Retype the material below. Keep every word exactly as it is.

[START]

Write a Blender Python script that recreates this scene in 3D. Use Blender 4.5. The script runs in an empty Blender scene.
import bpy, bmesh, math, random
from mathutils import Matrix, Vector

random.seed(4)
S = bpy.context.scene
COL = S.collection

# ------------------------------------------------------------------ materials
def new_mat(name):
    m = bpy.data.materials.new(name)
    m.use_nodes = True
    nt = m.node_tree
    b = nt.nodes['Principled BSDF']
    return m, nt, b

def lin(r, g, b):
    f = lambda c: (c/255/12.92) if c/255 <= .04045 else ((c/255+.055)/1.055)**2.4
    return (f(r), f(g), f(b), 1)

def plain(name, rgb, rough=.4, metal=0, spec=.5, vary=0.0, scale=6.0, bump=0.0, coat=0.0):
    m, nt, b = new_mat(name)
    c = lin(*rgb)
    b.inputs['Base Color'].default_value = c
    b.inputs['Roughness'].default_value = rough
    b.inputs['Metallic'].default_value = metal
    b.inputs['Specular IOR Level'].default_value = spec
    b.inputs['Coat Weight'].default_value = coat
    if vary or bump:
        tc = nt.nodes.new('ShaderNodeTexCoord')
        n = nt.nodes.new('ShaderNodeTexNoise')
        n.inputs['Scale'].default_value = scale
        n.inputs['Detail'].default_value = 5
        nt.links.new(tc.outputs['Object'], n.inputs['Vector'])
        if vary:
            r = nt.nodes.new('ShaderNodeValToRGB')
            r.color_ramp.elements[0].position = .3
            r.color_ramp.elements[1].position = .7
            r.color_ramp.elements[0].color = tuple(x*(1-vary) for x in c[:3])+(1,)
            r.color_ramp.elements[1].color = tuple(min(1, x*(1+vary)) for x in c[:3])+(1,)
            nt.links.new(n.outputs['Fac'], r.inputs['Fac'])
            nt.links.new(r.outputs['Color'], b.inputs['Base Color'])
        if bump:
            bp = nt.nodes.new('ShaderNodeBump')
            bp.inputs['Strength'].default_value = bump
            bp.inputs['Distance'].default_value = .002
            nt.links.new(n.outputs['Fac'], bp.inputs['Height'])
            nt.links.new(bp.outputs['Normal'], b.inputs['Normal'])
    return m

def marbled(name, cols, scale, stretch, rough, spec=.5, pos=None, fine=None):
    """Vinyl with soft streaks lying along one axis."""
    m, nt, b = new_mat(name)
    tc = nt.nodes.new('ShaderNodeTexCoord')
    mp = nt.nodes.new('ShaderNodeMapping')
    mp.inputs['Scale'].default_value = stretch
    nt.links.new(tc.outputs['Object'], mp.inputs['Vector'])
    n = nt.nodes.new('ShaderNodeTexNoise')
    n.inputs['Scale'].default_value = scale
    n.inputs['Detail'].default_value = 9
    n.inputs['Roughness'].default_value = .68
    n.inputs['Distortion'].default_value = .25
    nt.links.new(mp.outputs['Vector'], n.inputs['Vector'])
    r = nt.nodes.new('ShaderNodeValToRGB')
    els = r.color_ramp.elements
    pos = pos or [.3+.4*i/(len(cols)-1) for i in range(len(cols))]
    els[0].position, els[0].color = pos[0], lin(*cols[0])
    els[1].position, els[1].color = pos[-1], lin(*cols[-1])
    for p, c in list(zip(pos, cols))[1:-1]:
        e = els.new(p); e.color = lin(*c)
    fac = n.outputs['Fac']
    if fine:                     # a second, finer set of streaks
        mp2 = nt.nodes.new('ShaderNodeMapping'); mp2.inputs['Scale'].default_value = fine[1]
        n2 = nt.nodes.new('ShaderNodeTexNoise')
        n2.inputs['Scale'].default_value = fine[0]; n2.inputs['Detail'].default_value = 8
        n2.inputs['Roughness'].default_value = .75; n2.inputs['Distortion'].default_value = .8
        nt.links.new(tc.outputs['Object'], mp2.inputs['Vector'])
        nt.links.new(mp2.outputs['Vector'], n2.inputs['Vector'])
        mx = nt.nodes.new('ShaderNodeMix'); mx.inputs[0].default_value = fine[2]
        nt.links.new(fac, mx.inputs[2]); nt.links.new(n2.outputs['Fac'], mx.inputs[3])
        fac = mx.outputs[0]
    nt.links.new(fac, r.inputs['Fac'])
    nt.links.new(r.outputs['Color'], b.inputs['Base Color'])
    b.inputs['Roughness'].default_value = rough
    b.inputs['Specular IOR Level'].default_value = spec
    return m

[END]

▶ [RESPONSE]
Write a Blender Python script that recreates this scene in 3D. Use Blender 4.5. The script runs in an empty Blender scene.
import bpy, bmesh, math, random
from mathutils import Matrix, Vector

random.seed(4)
S = bpy.context.scene
COL = S.collection

# ------------------------------------------------------------------ materials
def new_mat(name):
    m = bpy.data.materials.new(name)
    m.use_nodes = True
    nt = m.node_tree
    b = nt.nodes['Principled BSDF']
    return m, nt, b

def lin(r, g, b):
    f = lambda c: (c/255/12.92) if c/255 <= .04045 else ((c/255+.055)/1.055)**2.4
    return (f(r), f(g), f(b), 1)

def plain(name, rgb, rough=.4, metal=0, spec=.5, vary=0.0, scale=6.0, bump=0.0, coat=0.0):
    m, nt, b = new_mat(name)
    c = lin(*rgb)
    b.inputs['Base Color'].default_value = c
    b.inputs['Roughness'].default_value = rough
    b.inputs['Metallic'].default_value = metal
    b.inputs['Specular IOR Level'].default_value = spec
    b.inputs['Coat Weight'].default_value = coat
    if vary or bump:
        tc = nt.nodes.new('ShaderNodeTexCoord')
        n = nt.nodes.new('ShaderNodeTexNoise')
        n.inputs['Scale'].default_value = scale
        n.inputs['Detail'].default_value = 5
        nt.links.new(tc.outputs['Object'], n.inputs['Vector'])
        if vary:
            r = nt.nodes.new('ShaderNodeValToRGB')
            r.color_ramp.elements[0].position = .3
            r.color_ramp.elements[1].position = .7
            r.color_ramp.elements[0].color = tuple(x*(1-vary) for x in c[:3])+(1,)
            r.color_ramp.elements[1].color = tuple(min(1, x*(1+vary)) for x in c[:3])+(1,)
            nt.links.new(n.outputs['Fac'], r.inputs['Fac'])
            nt.links.new(r.outputs['Color'], b.inputs['Base Color'])
        if bump:
            bp = nt.nodes.new('ShaderNodeBump')
            bp.inputs['Strength'].default_value = bump
            bp.inputs['Distance'].default_value = .002
            nt.links.new(n.outputs['Fac'], bp.inputs['Height'])
            nt.links.new(bp.outputs['Normal'], b.inputs['Normal'])
    return m

def marbled(name, cols, scale, stretch, rough, spec=.5, pos=None, fine=None):
    """Vinyl with soft streaks lying along one axis."""
    m, nt, b = new_mat(name)
    tc = nt.nodes.new('ShaderNodeTexCoord')
    mp = nt.nodes.new('ShaderNodeMapping')
    mp.inputs['Scale'].default_value = stretch
    nt.links.new(tc.outputs['Object'], mp.inputs['Vector'])
    n = nt.nodes.new('ShaderNodeTexNoise')
    n.inputs['Scale'].default_value = scale
    n.inputs['Detail'].default_value = 9
    n.inputs['Roughness'].default_value = .68
    n.inputs['Distortion'].default_value = .25
    nt.links.new(mp.outputs['Vector'], n.inputs['Vector'])
    r = nt.nodes.new('ShaderNodeValToRGB')
    els = r.color_ramp.elements
    pos = pos or [.3+.4*i/(len(cols)-1) for i in range(len(cols))]
    els[0].position, els[0].color = pos[0], lin(*cols[0])
    els[1].position, els[1].color = pos[-1], lin(*cols[-1])
    for p, c in list(zip(pos, cols))[1:-1]:
        e = els.new(p); e.color = lin(*c)
    fac = n.outputs['Fac']
    if fine:                     # a second, finer set of streaks
        mp2 = nt.nodes.new('ShaderNodeMapping'); mp2.inputs['Scale'].default_value = fine[1]
        n2 = nt.nodes.new('ShaderNodeTexNoise')
        n2.inputs['Scale'].default_value = fine[0]; n2.inputs['Detail'].default_value = 8
        n2.inputs['Roughness'].default_value = .75; n2.inputs['Distortion'].default_value = .8
        nt.links.new(tc.outputs['Object'], mp2.inputs['Vector'])
        nt.links.new(mp2.outputs['Vector'], n2.inputs['Vector'])
        mx = nt.nodes.new('ShaderNodeMix'); mx.inputs[0].default_value = fine[2]
        nt.links.new(fac, mx.inputs[2]); nt.links.new(n2.outputs['Fac'], mx.inputs[3])
        fac = mx.outputs[0]
    nt.links.new(fac, r.inputs['Fac'])
    nt.links.new(r.outputs['Color'], b.inputs['Base Color'])
    b.inputs['Roughness'].default_value = rough
    b.inputs['Specular IOR Level'].default_value = spec
    return m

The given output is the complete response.